I would imagine that the reason educators and parents hold mixed views is that everyone is at a loss as to what to do in our current situation. Educators want to meet standards (some ridiculous, some not) because that is what is being handed down from above. Parents don’t really have a clue (in most cases) about how to “properly” educate children. So they make a reasoned decision about the dialogue that is most prevalent in the debate as to why school systems are failing the next generation: testing.
Testing seems to be all that we talk about because things get complicated when you are spending other people’s money. We seem to be losing the forest for the trees. By this I mean that evaluation is simply a secondary operation of the education system, yet somehow it has assumed its primary function.
We have entered some strange type of simulation where the observation of outcomes precedes the process of education.

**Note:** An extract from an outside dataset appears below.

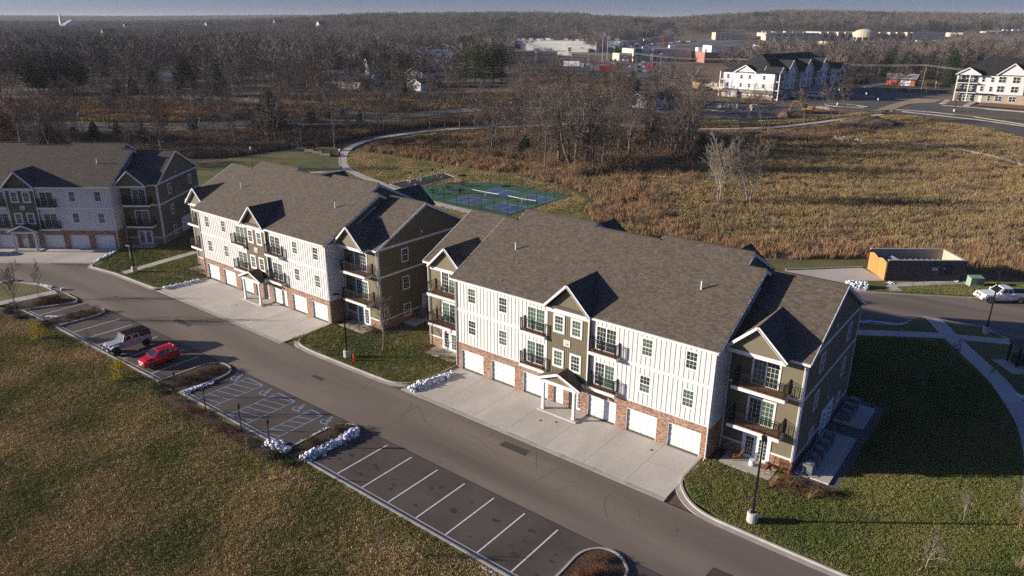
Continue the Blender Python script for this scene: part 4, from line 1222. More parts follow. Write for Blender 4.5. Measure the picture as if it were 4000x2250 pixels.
def offroader(loc, rz, label):
    r = empty('offroad_car', (*loc, hz(*loc)), rz, label, 'car')
    mb = MB()
    mb.loft([[(x, -w, .55), (x, -w, z - .05), (x, -w + .05, z), (x, w - .05, z), (x, w, z - .05), (x, w, .55)] for x, z, w in ((1.98, 1.10, .52), (.72, 1.20, .66))])
    mb.build('bonnet', M_cgry, r)
    mb = MB(); mb.loft([[(x, -w, .50), (x, -w, z - .05), (x, -w + .05, z), (x, w - .05, z), (x, w, z - .05), (x, w, .50)] for x, z, w in ((.75, 1.20, .78), (-1.98, 1.22, .80))]); mb.build('body', M_cgry, r)
    cabin(r, .75, -2.0, .45, -1.92, 1.18, 1.84, .78, .68, M_ccanvas, mids=((.04, .40),), cur=.02)
    for s in (-1, 1):
        m = MB()
        y0, y1 = sorted((s * .58, s * .93))
        m.loft([[(2.05, y0, .82), (2.05, y1, .80), (2.05, y1, .88), (2.05, y0, .90)], [(1.75, y0, 1.0), (1.75, y1, .98), (1.75, y1, 1.05), (1.75, y0, 1.07)], [(1.2, y0, 1.0), (1.2, y1, .98), (1.2, y1, 1.05), (1.2, y0, 1.07)], [(.78, y0, .62), (.78, y1, .60), (.78, y1, .68), (.78, y0, .70)]]); m.build('wing_flare', M_cgry, r)
        m = MB(); y0, y1 = sorted((s * .79, s * .94))
        m.loft([[(-.85, y0, .62), (-.85, y1, .60), (-.85, y1, .68), (-.85, y0, .70)], [(-1.15, y0, 1.02), (-1.15, y1, 1.0), (-1.15, y1, 1.07), (-1.15, y0, 1.09)], [(-1.75, y0, 1.02), (-1.75, y1, 1.0), (-1.75, y1, 1.07), (-1.75, y0, 1.09)], [(-1.98, y0, .80), (-1.98, y1, .78), (-1.98, y1, .86), (-1.98, y0, .88)]]); m.build('wing_flare', M_cgry, r)
        for a, b in ((.70, -.12), (-.18, -.92)):
            m = MB(); yy = sorted((s * .80, s * .825)); m.box(b, yy[0], .56, a, yy[1], 1.18); d = m.build('door', M_cgry, r)
            m = MB(); yy = sorted((s * .825, s * .85)); m.box(b + .08, yy[0], 1.02, b + .24, yy[1], 1.07); m.build('handle', M_blk, d)
            m = MB()
            A = (b, s * .795, 1.2); B = (a - (.18 if a > 0 else 0), s * .795, 1.2); C_ = (a - (.32 if a > 0 else .0), s * .71, 1.72); D = (b, s * .71, 1.72)
            m.prism([A, B, C_, D], (0, s * .015, 0)); w_ = m.build('door_frame', M_cgry, d)
            m = MB(); m.prism([lerp3(lerp3(A, B, u), lerp3(D, C_, u), v) for u, v in ((.1, .12), (.9, .12), (.9, .86), (.1, .86))], (0, s * .022, 0)); m.build('pane', M_cglass, d)
        m = MB(); m.lathe((1.99, s * .36, .98), [(.105, 0), (.10, .04)], 12, axis='x'); m.build('headlight', M_lamp, r)
        m = MB(); yy = sorted((s * .84, s * 1.02)); m.box(.52, yy[0], 1.22, .62, yy[1], 1.42); m.build('mirror', M_blk, r)
        m = MB(); yy = sorted((s * .80, s * .86)); m.box(-2.03, yy[0] - .08, .85, -1.97, yy[1], 1.08); m.build('tail_light', M_tail, r)
        for x in (1.49, -1.49): wheel(r, x, s * .80, .41, .27, M_rimd, s)
    m = MB()
    for k in range(7): m.box(1.985, -.25 + k * .08, .82, 2.01, -.21 + k * .08, 1.06)
    m.build('grille', M_blk, r)
    m = MB(); m.box(2.02, -.80, .55, 2.22, .80, .74); m.box(2.2, -.3, .70, 2.24, .3, .9); b = m.build('bumper', M_blk, r)
    m = MB(); m.lathe((2.24, -.5, .72), [(.09, -.05), (.09, .05)], 10, axis='x'); m.lathe((2.24, .5, .72), [(.09, -.05), (.09, .05)], 10, axis='x'); m.build('fog_lamp', M_lamp, b)
    m = MB(); m.box(-2.1, -.78, .52, -1.98, .78, .7); m.build('bumper', M_blk, r)
    m = MB(); m.lathe((-2.12, 0, 1.12), [(.26, -.13), (.40, -.13), (.41, -.05), (.41, .07), (.26, .07)], 18, axis='x'); m.build('spare_wheel', M_tyre, r)
    m = MB()
    for k in range(9): m.box(-1.85, -.6 + k * .15, 1.862, .35, -.585 + k * .15, 1.885)
    m.build('roof_rib', M_ccanvas, r)
    m = MB(); m.box(.735, -.78, 1.14, .775, .78, 1.2); m.beam((.76, -.76, 1.2), (.47, -.68, 1.83), .06, .05); m.beam((.76, .76, 1.2), (.47, .68, 1.83), .06, .05); m.build('windscreen_frame', M_cgry, r)
    return r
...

What a condition we are in when teachers teach to the test, students study to the test, taxpayers pay to the test, and everyone is failing.
The next time the detached lawmakers write an education law, I’m sure that they’ll get it right. Let’s hope that law is bipartisan, too, so we’ll have no one to blame again.
Jeremy Lockwood
Monmouth, Ore.
The writer is pursuing a Master of Arts in Teaching degree at Willamette University, in Salem, Ore.